I just pulled up some pictures I took at a reception she hosted at her beautiful brownstone in Brooklyn for Peter Brook in 1987. She had a serious interest in Buddhism, mysticism, various forms of spirituality, another bond we shared. Ellie wrote a remarkable memoir about her own spiritual journey called Waking Up, which she shared with me in manuscript. I don’t know why it was never published. I found it riveting, so honest and vulnerable.
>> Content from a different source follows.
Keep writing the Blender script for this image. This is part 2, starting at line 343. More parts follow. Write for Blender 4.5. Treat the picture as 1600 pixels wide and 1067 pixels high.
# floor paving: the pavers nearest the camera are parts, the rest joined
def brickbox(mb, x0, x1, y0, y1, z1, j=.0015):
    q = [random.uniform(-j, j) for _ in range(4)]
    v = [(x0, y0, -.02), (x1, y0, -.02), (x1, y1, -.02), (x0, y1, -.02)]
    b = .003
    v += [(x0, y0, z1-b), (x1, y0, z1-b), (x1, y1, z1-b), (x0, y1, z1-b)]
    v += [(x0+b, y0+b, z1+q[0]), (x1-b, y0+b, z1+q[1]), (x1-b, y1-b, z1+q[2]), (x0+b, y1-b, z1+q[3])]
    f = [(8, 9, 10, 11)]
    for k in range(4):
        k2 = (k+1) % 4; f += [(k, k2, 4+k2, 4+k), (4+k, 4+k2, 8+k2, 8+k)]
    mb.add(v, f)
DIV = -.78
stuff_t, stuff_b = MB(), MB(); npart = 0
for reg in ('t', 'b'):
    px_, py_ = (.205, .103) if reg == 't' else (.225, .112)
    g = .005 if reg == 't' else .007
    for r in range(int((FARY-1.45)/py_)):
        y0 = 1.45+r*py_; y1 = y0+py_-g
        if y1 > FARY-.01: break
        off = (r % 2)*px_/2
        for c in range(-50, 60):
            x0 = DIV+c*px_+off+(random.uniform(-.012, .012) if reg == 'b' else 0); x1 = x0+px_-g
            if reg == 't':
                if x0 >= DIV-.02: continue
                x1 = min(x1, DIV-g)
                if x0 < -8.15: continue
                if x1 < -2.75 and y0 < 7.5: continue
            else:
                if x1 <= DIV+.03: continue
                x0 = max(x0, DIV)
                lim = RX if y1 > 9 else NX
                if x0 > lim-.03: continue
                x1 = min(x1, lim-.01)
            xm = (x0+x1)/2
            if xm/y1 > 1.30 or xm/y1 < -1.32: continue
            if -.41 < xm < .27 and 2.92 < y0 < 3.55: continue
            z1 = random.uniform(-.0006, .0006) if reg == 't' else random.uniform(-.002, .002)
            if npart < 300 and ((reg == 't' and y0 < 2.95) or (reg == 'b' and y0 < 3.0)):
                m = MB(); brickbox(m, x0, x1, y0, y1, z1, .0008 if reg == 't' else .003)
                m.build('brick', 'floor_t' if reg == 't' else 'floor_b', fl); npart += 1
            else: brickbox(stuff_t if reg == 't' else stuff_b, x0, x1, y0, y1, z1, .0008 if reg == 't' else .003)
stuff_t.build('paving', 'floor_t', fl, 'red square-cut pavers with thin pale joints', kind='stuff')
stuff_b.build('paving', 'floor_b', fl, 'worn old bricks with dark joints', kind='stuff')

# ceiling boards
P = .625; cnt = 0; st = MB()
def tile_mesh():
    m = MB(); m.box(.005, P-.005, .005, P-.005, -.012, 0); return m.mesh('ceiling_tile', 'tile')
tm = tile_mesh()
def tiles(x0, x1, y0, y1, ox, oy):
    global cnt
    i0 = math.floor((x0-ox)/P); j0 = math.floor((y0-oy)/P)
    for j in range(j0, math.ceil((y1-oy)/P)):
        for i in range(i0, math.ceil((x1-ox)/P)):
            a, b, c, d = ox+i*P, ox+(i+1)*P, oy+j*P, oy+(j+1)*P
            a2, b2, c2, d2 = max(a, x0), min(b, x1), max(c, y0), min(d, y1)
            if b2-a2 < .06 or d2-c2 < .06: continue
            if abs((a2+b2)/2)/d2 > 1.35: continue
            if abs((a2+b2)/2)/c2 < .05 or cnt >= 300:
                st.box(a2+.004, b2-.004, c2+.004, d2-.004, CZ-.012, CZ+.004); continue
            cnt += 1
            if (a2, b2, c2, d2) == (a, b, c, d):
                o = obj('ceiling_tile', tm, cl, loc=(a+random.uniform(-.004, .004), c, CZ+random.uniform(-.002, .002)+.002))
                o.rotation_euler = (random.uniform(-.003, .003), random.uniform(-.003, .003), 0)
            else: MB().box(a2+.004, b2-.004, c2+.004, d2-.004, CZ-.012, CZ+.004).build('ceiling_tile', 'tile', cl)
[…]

A funny detail I retain from it: part of her awakening included communing with a group of like-minded friends (older professionals, not hippie kids) who would solemnly gather in their living rooms, ceremonially smoke pot, and listen to rock music, finding spiritual inspiration in Derek and the Dominoes’ “Layla.” As a stoner-come-lately, I can appreciate the joy of encountering previously undetected profundity in rock music, thanks to the sensory enhancement that cannabis provides.
Probably her best-known piece of writing is the award-winning book-length essay The Death of Character: Reflections on Theater After Modernism, which began life as a shorter article published in an early issue of American Theatre magazine. I wrote a letter to the editor, which encapsulates my respect and admiration for Ellie as a critic:
“You are to be commended for publishing Elinor Fuchs’ “The Death of Character” (March 1983), which I thought was the most brilliant and articulate essay on experimental theater to be written in the last ten years. I’m one of those people who has resisted “postmodern” as a label because it sounds so apologetic – the lit-crit equivalent of Hamburger Helper. But Fuchs’ probing, compassionate, and scholarly piece went a long way toward illuminating a phenomenon that has puzzled me as a critic and theatergoer. I think it’s absolutely true that we have a vague, unsettling sense of breakdown in our culture – and it could be that this “sense of ‘postness’” is so frightening that people shy away from art that expresses it, as if to do so would be to embrace the end of the world. What is most wise and insightful about the article is that by tracing the impulses behind Postmodern theater back through Artaud and Strindberg to Aristotle and Buddha she suggests that, rather than a dying gasp of the culture, this theater is an organic development that has something important to tell us about the times we live in.
“Although Fuchs concentrates on the element of text in her analysis, she could just as easily have pointed out the increasing prominence of technology in theater performance or the overwhelming preference for a direct-address style of performing as identifying characteristics of Postmodern theater. We will continue to have fine naturalistic plays as long as people like Lanford Wilson and John Guare are able to hoist a pencil, but it’s time to recognize that there are urgent messages of universal concern today that cannot be conveyed by conventional dramas. The electronic media have turned our world into a global community and bombarded us with frenzied and complicated fragments of information that are hard to understand. By reflecting the chaos and danger of that world, the artists Fuchs cites prepare us to confront that reality and function in it.”